Bloomberg has defended the department, saying last week it doesn't take religion into account in its policing.

"We have a couple dozen Muslim community leaders who have RSVPed that they will be at the breakfast, which is about the same as previous years," said Stu Loeser, spokesman for the mayor. "The Mayor’s Office and the NYPD maintain their strong ties with the City’s Muslim communities – in fact, the Police Commissioner spoke at the Masjid Salaam Mosque in the Bronx this afternoon just after announcing the great year-end crime statistics with the Mayor at City Hall."

Among those who will be at the breakfast Friday morning is Sheikh Moussa Drammeh, who chairs the Islamic Cultural Center of North America in the Bronx. He praised Bloomberg for his support for Muslims since September 11 and thinks the disagreement within the Muslim community is actually a good thing.

"Muslim New Yorkers in particular are no different than any other group of Americans. So it only shows our strengths that we can disagree," he said.

Muslim leaders did say they appreciate the mayor's staunch support a year ago during an uproar over a planned Islamic center near the World Trade Center site.

Documents reviewed by the AP revealed that undercover police officers known as rakers visited local businesses such as Islamic bookstores and cafes, chatting up store owners to determine their ethnicities and gauge their views. They also played cricket and eavesdropped in ethnic cafes and clubs.

The AP stories also revealed that one of the CIA's most experienced clandestine operatives began working inside the police department in July as the special assistant to the deputy commissioner of intelligence.

The CIA is prohibited from spying domestically.

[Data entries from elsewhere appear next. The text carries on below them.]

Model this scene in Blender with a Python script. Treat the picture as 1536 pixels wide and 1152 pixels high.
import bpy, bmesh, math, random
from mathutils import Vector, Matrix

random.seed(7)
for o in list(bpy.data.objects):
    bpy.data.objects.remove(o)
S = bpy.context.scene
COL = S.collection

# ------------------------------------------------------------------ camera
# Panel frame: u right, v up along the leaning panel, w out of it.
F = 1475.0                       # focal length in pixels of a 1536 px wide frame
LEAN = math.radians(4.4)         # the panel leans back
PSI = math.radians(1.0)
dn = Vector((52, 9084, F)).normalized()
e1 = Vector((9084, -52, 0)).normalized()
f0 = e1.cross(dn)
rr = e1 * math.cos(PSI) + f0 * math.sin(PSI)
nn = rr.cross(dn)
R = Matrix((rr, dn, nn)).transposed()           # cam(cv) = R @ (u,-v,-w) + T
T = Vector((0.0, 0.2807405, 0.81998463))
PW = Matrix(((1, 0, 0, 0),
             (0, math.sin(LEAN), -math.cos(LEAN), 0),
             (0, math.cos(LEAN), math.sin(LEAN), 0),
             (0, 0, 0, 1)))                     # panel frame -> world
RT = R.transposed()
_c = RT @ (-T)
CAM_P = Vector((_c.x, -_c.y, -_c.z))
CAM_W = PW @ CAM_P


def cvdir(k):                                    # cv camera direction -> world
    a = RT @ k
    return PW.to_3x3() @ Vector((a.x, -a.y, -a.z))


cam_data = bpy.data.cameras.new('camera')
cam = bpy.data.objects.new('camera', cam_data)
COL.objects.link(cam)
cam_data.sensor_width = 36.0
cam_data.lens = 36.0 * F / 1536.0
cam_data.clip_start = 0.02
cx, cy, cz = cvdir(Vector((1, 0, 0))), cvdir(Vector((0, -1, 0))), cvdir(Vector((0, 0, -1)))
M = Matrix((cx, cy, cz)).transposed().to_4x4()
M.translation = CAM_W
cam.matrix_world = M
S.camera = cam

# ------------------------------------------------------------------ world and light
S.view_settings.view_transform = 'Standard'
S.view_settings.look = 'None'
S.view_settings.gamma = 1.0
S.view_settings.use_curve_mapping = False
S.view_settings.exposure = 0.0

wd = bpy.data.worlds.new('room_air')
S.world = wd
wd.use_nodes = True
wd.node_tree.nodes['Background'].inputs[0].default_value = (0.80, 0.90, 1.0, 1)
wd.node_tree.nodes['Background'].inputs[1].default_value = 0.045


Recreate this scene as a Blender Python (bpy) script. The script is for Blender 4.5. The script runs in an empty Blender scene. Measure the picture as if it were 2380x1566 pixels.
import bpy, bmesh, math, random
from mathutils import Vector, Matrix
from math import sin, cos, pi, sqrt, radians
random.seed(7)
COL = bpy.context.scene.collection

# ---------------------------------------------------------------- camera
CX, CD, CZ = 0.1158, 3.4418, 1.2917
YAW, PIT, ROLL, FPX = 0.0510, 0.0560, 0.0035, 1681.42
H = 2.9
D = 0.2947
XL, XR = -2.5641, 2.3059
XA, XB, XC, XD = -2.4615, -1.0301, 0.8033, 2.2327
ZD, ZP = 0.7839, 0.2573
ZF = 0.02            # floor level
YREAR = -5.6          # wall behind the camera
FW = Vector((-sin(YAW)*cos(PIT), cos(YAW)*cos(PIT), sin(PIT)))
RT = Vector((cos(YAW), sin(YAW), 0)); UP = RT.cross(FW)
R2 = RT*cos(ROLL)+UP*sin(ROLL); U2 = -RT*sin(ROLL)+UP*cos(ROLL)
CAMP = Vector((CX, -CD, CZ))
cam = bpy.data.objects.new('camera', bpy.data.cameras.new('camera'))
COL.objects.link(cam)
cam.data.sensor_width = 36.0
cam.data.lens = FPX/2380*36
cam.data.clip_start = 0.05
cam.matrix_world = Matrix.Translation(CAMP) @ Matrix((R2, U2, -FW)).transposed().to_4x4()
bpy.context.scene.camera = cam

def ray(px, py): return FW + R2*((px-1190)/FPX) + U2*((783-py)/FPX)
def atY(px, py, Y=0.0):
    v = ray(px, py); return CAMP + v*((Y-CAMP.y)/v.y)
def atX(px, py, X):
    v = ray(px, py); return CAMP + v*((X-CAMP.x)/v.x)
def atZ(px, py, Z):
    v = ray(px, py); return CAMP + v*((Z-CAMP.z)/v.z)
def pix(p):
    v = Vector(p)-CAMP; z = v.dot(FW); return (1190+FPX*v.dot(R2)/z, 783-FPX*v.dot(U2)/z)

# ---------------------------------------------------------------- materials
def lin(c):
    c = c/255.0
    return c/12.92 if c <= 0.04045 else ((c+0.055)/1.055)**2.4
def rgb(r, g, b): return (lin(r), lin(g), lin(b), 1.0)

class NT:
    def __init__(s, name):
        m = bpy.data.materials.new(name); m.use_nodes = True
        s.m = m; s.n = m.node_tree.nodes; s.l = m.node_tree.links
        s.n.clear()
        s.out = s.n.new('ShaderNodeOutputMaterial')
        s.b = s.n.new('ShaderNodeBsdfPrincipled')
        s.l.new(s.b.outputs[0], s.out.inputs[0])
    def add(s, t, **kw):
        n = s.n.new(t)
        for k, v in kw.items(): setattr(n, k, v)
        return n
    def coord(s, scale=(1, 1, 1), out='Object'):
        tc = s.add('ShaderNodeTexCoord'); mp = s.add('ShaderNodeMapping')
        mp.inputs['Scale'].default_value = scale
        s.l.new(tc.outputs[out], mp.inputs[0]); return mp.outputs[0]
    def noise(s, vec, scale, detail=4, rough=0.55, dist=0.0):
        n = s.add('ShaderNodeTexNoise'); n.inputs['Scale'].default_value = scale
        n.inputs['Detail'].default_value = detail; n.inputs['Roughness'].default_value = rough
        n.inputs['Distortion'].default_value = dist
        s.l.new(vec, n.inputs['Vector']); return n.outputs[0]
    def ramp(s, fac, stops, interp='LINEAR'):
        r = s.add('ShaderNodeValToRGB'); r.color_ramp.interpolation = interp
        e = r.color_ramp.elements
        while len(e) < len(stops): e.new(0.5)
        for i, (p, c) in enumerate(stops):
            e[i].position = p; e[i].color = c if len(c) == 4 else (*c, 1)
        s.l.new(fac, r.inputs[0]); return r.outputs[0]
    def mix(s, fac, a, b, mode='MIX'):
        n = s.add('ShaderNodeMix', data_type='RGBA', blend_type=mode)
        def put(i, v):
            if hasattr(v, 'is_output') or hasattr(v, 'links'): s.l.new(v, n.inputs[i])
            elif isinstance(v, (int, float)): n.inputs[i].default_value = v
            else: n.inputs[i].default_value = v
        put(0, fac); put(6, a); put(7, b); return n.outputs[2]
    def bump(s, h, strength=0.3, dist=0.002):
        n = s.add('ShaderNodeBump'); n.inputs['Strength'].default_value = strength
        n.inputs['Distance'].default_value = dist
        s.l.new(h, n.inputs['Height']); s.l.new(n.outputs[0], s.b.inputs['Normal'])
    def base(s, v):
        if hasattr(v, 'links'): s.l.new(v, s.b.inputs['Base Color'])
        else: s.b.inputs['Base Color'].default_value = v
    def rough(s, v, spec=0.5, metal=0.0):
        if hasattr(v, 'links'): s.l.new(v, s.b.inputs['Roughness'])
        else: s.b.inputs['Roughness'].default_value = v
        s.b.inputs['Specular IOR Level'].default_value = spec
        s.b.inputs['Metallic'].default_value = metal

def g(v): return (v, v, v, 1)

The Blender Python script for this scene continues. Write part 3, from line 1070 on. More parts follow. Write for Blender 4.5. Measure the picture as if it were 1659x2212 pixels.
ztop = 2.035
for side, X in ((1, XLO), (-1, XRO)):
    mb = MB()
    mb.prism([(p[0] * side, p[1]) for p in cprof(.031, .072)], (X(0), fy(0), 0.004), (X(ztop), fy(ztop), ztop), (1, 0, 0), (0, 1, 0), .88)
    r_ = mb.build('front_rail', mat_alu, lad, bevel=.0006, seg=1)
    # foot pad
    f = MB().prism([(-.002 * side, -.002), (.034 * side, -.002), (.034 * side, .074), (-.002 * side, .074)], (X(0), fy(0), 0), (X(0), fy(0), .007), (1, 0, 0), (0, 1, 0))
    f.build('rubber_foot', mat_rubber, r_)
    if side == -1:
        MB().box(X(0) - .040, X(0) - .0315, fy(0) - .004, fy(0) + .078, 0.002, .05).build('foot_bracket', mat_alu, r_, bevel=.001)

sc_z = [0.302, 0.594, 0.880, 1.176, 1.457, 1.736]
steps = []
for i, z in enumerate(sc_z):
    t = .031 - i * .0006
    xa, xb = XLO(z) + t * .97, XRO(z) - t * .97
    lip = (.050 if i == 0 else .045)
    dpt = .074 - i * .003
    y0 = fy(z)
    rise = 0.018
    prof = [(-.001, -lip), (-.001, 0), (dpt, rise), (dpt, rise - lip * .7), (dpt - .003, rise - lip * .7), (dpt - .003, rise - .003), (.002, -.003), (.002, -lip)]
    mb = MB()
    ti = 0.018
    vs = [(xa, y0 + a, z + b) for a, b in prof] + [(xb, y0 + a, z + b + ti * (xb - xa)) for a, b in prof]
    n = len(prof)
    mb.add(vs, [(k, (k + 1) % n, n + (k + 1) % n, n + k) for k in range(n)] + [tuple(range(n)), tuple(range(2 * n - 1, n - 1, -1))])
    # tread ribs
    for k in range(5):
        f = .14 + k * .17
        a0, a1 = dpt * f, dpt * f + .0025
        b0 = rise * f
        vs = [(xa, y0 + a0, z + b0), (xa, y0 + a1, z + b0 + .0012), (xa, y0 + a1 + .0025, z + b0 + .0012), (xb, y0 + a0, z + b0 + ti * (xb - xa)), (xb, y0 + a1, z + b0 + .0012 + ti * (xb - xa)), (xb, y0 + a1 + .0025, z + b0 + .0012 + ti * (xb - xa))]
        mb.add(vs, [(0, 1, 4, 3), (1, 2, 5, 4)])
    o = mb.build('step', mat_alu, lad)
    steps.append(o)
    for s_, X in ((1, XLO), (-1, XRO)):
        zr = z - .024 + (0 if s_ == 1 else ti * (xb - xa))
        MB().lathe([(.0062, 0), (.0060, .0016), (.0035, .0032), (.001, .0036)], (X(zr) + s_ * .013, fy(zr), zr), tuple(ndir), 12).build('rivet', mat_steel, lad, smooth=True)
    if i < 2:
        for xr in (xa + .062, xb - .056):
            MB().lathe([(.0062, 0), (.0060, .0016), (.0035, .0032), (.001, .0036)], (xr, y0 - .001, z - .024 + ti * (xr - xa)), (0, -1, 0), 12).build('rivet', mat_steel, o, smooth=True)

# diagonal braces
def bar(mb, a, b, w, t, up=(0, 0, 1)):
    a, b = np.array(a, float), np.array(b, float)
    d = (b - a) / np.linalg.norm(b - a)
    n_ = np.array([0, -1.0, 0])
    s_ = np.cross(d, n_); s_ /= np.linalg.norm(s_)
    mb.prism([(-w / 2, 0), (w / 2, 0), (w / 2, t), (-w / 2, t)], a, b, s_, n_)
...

Its unusual partnership with the NYPD has troubled top lawmakers and prompted an internal investigation.

In October, Bloomberg defended the arrangement, saying it was necessary in a dangerous world.

"There are people trying to kill us," he said. "And if the CIA can help us I'm all for getting any information they have and then letting the police department use it as - if it's appropriate to protect you and to protect me."

Kelly, meanwhile, met Wednesday evening at a Bronx mosque with two imams who weren't listed on the letter and with young fans of a police department youth soccer league, whose winners were presented with a trophy.

"Contrary to such assertions, the NYPD lawfully follows leads in terrorist-related investigations and does not engage in the kind of wholesale spying on communities that was falsely alleged," said Paul Browne, deputy commissioner for Public Information for the NYPD, in a statement. "The use of NYPD undercover officers was grossly exaggerated in the AP series. Their selective use has resulted in important Federal and state prosecutions of terrorist plots, including one to bomb  Herald Square Station and more recently to conduct a series of bombings, targeting returning members of the military and police in New York City."